L’association française de philosophie du droit, avec le soutien de la Cour de Cassation et de l’ENS, en a rajouté avec « L’intelligence artificielle au service des professions du droit ». Directeurs juridiques, avocats, magistrats et représentant du Conseil Constitutionnel ont largement parlé de l’apport (possible) de l’IA à leur pratique. Stéphanie Smatt-Pinelli, directrice juridique France du groupe américain Broadcom a expliqué l’impact de l’IA sur la prise de décision juridique. Pierre-Benoît Pabot du Chatelard, associé de Clifford Chance, a développé les apports de la technologie sur le financement de projets. Margot Sève, counsel chez Skadden Arps, a détaillé ceux sur la compliance. Tous ces débats se répondaient et rendaient l’IA concrète avec des démonstrations d’outils. Grâce à ces temps d’échanges, on a découvert comment les magistrats ou le Conseil Constitutionnel étaient très avancés –et volontaristes- sur l’intégration de l’IA dans leur pratique professionnelle, autant que les avocats et les entreprises. On a pu mesurer quelles pratiques professionnelles sont transformées et comment.

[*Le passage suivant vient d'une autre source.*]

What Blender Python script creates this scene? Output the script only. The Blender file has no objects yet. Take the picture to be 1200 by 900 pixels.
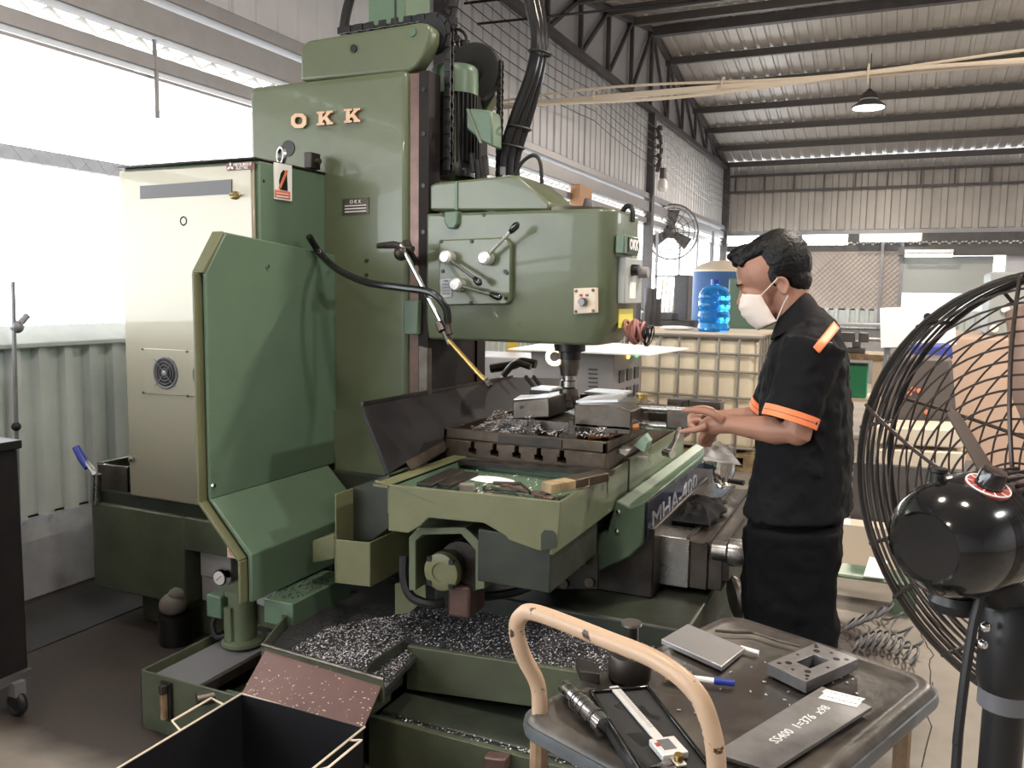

Enfin, l’Ordre des avocats parisiens a choisi d’aller au-delà de l’écosystème du droit pour parler de l’IA et des défis pour la démocratie et les droits fondamentaux. Ont été abordés le risque de la désinformation de masse, la manipulation électorale, la partialité judiciaire, la protection des données, la domination des big tech, l’utilisation de l’IA par les États non démocratiques… Des débats surtout orientés vers la place de l’avocat dans la société transformée par l’IA. Déjà une ouverture vers demain.
Quant aux legaltech et au projet fédérateur de l’écosystème juridique de Legal Data Space (LJA 1658), ils étaient au « business Day » à Station F, au Grand Palais (où certaines legaltech ont été très remarquées), aux événements du Groupement français de l’industrie de l’information (gf2i), à discuter IA et droits humains avec l’iDFRights, à signer des tribunes sur l’appel à la data et la différenciation possible dans les conditions d’accès et de partage des données…
L’écosystème juridique était donc partout et orienté vers les mêmes problématiques. Non plus dans l’opposition ou la simple concurrence.